## GIVEN REQUEST
Skip the pictures and quote all of the lines exactly.

## Entries with scene source code
------------------------------------------------

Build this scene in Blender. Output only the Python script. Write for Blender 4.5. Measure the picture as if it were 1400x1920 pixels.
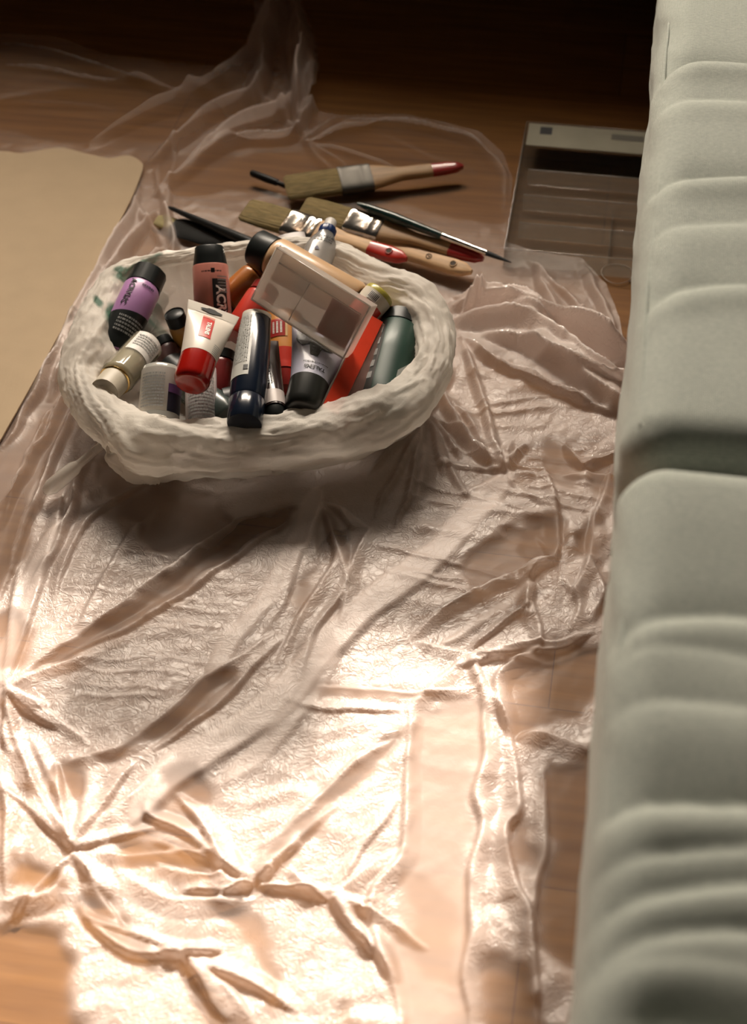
import bpy, math, random
import numpy as np
from mathutils import Matrix, Vector

# ------------------------------------------------------------------ scene, camera, light
for o in list(bpy.data.objects):
    bpy.data.objects.remove(o, do_unlink=True)
SC = bpy.context.scene
COL = SC.collection
SC.cycles.transparent_max_bounces = 32
SC.cycles.max_bounces = 8
SC.view_settings.view_transform = 'Standard'
SC.view_settings.look = 'None'
SC.view_settings.gamma = 1.0
SC.view_settings.use_curve_mapping = False
SC.view_settings.exposure = 0.0

FPX = 3000.0                       # focal length in pixels of a 1400 x 1920 frame
CAM_H = 1.12
PITCH = math.radians(43.1)
YAW = math.radians(9.6)
HX, HY = -math.sin(YAW), math.cos(YAW)
RIGHT = np.array([math.cos(YAW), math.sin(YAW), 0.0])
FWD = np.array([HX * math.cos(PITCH), HY * math.cos(PITCH), -math.sin(PITCH)])
UPV = np.cross(RIGHT, FWD)
CAMP = np.array([0.0, 0.0, CAM_H])

def P(px, py, z=0.0):
    """the place on the level z that is seen at a point of the photograph"""
    d = FWD + RIGHT * (px - 700.0) / FPX + UPV * (960.0 - py) / FPX
    t = (z - CAM_H) / d[2]
    return CAMP + d * t

def PX(pts):
    """project world points (n,3) to photo pixels"""
    q = np.asarray(pts) - CAMP
    dep = q @ FWD
    return 700 + FPX * (q @ RIGHT) / dep, 960 - FPX * (q @ UPV) / dep

cam_data = bpy.data.cameras.new('camera')
cam = bpy.data.objects.new('camera', cam_data)
COL.objects.link(cam)
cam_data.sensor_fit = 'VERTICAL'
cam_data.sensor_height = 36.0
cam_data.sensor_width = 26.25
cam_data.lens = FPX / 1920.0 * 36.0
cam_data.clip_start = 0.02
cam_data.dof.use_dof = True
cam_data.dof.focus_distance = 1.61
cam_data.dof.aperture_fstop = 5.0
M = Matrix((( RIGHT[0], UPV[0], -FWD[0], 0.0),
            ( RIGHT[1], UPV[1], -FWD[1], 0.0),
            ( RIGHT[2], UPV[2], -FWD[2], CAM_H),
            ( 0, 0, 0, 1)))
cam.matrix_world = M
SC.camera = cam

# dim warm room light
W = bpy.data.worlds.new('room_light'); SC.world = W
W.use_nodes = True
W.node_tree.nodes['Background'].inputs[0].default_value = (1.0, 0.80, 0.62, 1)
W.node_tree.nodes['Background'].inputs[1].default_value = 0.018

# window in the far wall: its opening, the low sun behind it, the pale sky behind it
WALL_Y = 2.46
SILL_Z, HEAD_Z = 1.01, 1.75
SUN_EL = math.radians(34.5)
SUN_AZ = math.radians(0.0)
sun_data = bpy.data.lights.new('sun', 'SUN')
sun = bpy.data.objects.new('sun', sun_data); COL.objects.link(sun)
sun_data.energy = 12.5
sun_data.angle = math.radians(1.7)
sun_data.color = (1.0, 0.865, 0.73)
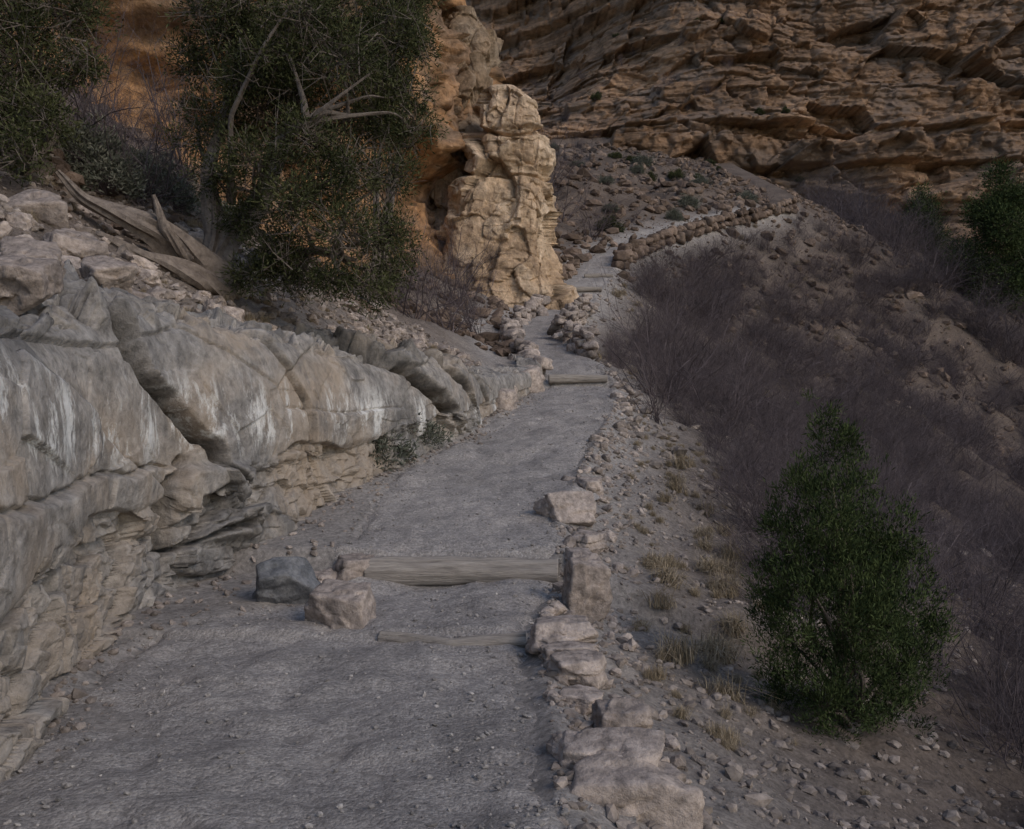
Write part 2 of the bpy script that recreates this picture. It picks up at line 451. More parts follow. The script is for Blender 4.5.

------------------------------------------------

## CORRECT RESPONSE
Build this scene in Blender. Output only the Python script. Write for Blender 4.5. Measure the picture as if it were 1400x1920 pixels.
import bpy, math, random
import numpy as np
from mathutils import Matrix, Vector

# ------------------------------------------------------------------ scene, camera, light
for o in list(bpy.data.objects):
    bpy.data.objects.remove(o, do_unlink=True)
SC = bpy.context.scene
COL = SC.collection
SC.cycles.transparent_max_bounces = 32
SC.cycles.max_bounces = 8
SC.view_settings.view_transform = 'Standard'
SC.view_settings.look = 'None'
SC.view_settings.gamma = 1.0
SC.view_settings.use_curve_mapping = False
SC.view_settings.exposure = 0.0

FPX = 3000.0                       # focal length in pixels of a 1400 x 1920 frame
CAM_H = 1.12
PITCH = math.radians(43.1)
YAW = math.radians(9.6)
HX, HY = -math.sin(YAW), math.cos(YAW)
RIGHT = np.array([math.cos(YAW), math.sin(YAW), 0.0])
FWD = np.array([HX * math.cos(PITCH), HY * math.cos(PITCH), -math.sin(PITCH)])
UPV = np.cross(RIGHT, FWD)
CAMP = np.array([0.0, 0.0, CAM_H])

def P(px, py, z=0.0):
    """the place on the level z that is seen at a point of the photograph"""
    d = FWD + RIGHT * (px - 700.0) / FPX + UPV * (960.0 - py) / FPX
    t = (z - CAM_H) / d[2]
    return CAMP + d * t

def PX(pts):
    """project world points (n,3) to photo pixels"""
    q = np.asarray(pts) - CAMP
    dep = q @ FWD
    return 700 + FPX * (q @ RIGHT) / dep, 960 - FPX * (q @ UPV) / dep

cam_data = bpy.data.cameras.new('camera')
cam = bpy.data.objects.new('camera', cam_data)
COL.objects.link(cam)
cam_data.sensor_fit = 'VERTICAL'
cam_data.sensor_height = 36.0
cam_data.sensor_width = 26.25
cam_data.lens = FPX / 1920.0 * 36.0
cam_data.clip_start = 0.02
cam_data.dof.use_dof = True
cam_data.dof.focus_distance = 1.61
cam_data.dof.aperture_fstop = 5.0
M = Matrix((( RIGHT[0], UPV[0], -FWD[0], 0.0),
            ( RIGHT[1], UPV[1], -FWD[1], 0.0),
            ( RIGHT[2], UPV[2], -FWD[2], CAM_H),
            ( 0, 0, 0, 1)))
cam.matrix_world = M
SC.camera = cam

# dim warm room light
W = bpy.data.worlds.new('room_light'); SC.world = W
W.use_nodes = True
W.node_tree.nodes['Background'].inputs[0].default_value = (1.0, 0.80, 0.62, 1)
W.node_tree.nodes['Background'].inputs[1].default_value = 0.018

# window in the far wall: its opening, the low sun behind it, the pale sky behind it
WALL_Y = 2.46
SILL_Z, HEAD_Z = 1.01, 1.75
SUN_EL = math.radians(34.5)
SUN_AZ = math.radians(0.0)
sun_data = bpy.data.lights.new('sun', 'SUN')
sun = bpy.data.objects.new('sun', sun_data); COL.objects.link(sun)
sun_data.energy = 12.5
sun_data.angle = math.radians(1.7)
sun_data.color = (1.0, 0.865, 0.73)
Write part 2 of the bpy script that recreates this picture. It picks up at line 451. More parts follow. The script is for Blender 4.5.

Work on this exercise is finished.